» **Set problem**:
How many lines of the entries below include the word "script"? Answer with the number alone.

━━━━━━

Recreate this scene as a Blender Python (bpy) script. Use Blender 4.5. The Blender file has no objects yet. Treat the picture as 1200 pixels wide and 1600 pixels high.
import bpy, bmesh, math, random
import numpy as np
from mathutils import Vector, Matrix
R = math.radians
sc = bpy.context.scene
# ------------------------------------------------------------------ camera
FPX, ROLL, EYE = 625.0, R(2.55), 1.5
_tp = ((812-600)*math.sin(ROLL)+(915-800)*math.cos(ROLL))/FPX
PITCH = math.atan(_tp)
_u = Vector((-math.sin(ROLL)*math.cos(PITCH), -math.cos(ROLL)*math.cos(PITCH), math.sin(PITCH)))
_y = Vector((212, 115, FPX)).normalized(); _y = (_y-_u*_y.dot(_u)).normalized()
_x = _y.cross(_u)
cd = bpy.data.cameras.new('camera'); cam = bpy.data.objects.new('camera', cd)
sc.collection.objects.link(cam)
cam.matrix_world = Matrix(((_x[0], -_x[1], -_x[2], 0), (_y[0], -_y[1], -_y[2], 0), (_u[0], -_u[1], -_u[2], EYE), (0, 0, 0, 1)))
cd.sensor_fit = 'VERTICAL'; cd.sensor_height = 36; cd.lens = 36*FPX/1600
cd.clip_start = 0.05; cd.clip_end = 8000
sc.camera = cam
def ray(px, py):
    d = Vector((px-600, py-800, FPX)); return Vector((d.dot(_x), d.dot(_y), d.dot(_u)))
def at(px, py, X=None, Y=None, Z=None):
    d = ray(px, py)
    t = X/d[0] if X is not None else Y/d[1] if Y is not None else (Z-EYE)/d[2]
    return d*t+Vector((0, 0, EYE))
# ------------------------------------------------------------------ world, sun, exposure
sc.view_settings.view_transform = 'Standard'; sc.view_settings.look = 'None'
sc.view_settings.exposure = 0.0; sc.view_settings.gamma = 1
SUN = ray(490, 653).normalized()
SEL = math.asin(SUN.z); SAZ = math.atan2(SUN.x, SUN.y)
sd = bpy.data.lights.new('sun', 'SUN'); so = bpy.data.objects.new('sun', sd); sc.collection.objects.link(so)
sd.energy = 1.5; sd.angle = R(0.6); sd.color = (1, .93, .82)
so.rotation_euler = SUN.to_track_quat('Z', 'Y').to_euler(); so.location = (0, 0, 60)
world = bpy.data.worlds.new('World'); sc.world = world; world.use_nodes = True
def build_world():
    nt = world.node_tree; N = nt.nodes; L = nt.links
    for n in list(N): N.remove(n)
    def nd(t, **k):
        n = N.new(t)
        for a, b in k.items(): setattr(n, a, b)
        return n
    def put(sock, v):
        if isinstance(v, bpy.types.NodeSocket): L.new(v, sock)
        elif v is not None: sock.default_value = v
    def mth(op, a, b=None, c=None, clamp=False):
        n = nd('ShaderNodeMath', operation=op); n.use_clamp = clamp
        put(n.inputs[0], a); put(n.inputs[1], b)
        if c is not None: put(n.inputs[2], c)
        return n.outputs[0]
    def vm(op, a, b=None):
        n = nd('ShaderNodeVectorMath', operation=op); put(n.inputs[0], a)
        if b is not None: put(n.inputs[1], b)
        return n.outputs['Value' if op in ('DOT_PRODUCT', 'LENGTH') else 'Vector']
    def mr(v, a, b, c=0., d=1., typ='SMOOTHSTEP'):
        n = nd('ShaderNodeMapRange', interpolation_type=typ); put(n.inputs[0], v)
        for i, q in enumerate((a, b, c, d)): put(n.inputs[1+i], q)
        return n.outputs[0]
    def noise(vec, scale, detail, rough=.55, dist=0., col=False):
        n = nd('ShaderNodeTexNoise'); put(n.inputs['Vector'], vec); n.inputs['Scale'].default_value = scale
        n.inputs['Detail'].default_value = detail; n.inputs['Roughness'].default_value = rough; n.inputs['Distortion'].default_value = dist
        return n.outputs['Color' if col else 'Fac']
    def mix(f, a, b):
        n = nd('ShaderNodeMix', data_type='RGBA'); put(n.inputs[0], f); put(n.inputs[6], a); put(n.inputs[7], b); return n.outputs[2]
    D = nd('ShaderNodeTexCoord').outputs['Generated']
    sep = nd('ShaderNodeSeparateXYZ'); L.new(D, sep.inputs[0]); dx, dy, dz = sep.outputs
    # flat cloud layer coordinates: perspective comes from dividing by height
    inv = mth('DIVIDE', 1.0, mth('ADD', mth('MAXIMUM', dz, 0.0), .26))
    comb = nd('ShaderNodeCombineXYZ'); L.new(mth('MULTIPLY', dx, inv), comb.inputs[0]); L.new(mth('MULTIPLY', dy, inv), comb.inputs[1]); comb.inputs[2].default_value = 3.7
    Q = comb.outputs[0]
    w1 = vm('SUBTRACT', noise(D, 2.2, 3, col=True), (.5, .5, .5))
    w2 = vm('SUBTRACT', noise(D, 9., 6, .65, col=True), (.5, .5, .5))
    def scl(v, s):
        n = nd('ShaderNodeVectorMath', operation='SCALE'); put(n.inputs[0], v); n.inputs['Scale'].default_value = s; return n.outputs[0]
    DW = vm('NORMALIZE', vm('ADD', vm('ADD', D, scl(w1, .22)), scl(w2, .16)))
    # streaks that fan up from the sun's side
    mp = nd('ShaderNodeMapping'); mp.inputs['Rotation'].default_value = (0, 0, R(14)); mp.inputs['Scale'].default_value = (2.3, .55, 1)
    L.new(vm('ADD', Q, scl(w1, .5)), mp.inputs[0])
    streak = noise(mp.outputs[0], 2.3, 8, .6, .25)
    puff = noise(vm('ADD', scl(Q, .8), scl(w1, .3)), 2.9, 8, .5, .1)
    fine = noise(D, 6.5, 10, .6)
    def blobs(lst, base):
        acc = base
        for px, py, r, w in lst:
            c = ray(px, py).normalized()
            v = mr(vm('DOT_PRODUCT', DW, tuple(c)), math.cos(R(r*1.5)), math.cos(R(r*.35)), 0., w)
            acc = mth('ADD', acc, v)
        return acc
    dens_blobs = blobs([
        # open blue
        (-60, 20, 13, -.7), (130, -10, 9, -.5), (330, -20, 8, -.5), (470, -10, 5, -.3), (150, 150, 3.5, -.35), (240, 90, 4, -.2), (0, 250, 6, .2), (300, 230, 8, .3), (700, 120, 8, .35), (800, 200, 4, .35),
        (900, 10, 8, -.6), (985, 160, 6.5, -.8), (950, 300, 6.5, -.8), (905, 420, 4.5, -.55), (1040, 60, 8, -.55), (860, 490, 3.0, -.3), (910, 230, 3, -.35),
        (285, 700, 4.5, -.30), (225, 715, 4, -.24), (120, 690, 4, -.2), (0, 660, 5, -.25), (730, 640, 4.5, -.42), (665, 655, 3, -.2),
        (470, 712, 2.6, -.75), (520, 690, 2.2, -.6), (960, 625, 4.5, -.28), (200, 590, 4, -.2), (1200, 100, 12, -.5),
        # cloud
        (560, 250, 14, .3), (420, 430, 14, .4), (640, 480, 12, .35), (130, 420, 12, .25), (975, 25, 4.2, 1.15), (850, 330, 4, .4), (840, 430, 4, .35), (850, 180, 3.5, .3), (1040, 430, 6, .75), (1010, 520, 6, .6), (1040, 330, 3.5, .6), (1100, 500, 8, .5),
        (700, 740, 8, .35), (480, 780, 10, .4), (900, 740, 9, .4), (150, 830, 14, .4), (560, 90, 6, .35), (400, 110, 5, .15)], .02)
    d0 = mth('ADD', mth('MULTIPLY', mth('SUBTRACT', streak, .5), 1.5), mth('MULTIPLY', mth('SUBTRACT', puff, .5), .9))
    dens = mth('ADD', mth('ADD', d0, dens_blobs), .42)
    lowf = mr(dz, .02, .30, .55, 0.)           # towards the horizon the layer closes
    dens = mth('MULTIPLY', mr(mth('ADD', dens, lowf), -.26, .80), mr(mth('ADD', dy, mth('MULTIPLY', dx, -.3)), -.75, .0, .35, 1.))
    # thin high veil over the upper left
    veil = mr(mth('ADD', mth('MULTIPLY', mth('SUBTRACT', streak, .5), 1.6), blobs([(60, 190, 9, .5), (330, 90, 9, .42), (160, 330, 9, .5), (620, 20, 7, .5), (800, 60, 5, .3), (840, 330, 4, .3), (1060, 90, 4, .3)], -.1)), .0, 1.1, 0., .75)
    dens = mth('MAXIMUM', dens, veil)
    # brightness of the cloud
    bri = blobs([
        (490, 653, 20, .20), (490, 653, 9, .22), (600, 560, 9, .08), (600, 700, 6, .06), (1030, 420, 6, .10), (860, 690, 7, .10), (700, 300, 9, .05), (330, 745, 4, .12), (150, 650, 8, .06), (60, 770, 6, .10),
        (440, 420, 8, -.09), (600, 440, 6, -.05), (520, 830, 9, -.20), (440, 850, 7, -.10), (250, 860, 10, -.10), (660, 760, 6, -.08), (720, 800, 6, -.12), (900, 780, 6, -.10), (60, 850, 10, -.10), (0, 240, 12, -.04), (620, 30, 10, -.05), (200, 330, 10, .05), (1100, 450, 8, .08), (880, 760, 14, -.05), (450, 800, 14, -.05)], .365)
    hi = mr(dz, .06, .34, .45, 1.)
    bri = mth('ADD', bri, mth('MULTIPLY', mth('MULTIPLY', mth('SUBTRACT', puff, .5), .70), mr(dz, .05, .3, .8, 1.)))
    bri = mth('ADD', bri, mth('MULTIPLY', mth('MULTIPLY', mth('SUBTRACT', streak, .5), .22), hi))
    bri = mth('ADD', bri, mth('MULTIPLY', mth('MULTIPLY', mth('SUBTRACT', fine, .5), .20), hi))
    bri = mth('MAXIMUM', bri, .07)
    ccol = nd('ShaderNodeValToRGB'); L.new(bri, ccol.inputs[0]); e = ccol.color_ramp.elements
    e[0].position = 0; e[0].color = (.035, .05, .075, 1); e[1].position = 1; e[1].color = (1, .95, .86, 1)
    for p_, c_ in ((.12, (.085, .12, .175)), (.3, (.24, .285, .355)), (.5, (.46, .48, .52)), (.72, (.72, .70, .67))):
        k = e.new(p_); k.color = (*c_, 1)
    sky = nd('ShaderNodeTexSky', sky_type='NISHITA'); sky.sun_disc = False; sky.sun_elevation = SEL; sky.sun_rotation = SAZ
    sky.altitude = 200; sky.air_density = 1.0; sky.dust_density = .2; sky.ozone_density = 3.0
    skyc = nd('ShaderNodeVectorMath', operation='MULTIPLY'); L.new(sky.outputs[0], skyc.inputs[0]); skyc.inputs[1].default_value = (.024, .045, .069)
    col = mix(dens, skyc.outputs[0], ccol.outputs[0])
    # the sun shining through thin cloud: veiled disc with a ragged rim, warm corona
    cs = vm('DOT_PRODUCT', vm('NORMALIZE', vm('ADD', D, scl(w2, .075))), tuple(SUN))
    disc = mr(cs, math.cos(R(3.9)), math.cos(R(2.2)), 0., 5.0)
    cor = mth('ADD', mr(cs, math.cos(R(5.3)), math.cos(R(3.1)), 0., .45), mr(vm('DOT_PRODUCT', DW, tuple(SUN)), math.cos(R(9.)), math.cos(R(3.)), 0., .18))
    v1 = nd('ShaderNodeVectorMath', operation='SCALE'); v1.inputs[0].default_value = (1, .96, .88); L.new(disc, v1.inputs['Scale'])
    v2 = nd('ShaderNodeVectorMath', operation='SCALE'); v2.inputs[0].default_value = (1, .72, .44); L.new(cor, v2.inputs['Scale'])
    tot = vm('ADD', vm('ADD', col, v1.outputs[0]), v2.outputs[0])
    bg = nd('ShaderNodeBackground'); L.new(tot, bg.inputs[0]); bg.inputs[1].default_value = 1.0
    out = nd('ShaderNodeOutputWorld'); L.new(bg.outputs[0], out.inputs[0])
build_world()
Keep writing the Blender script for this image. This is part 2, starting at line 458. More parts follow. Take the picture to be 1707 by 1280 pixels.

━━━━━━

» **Completed task**:
2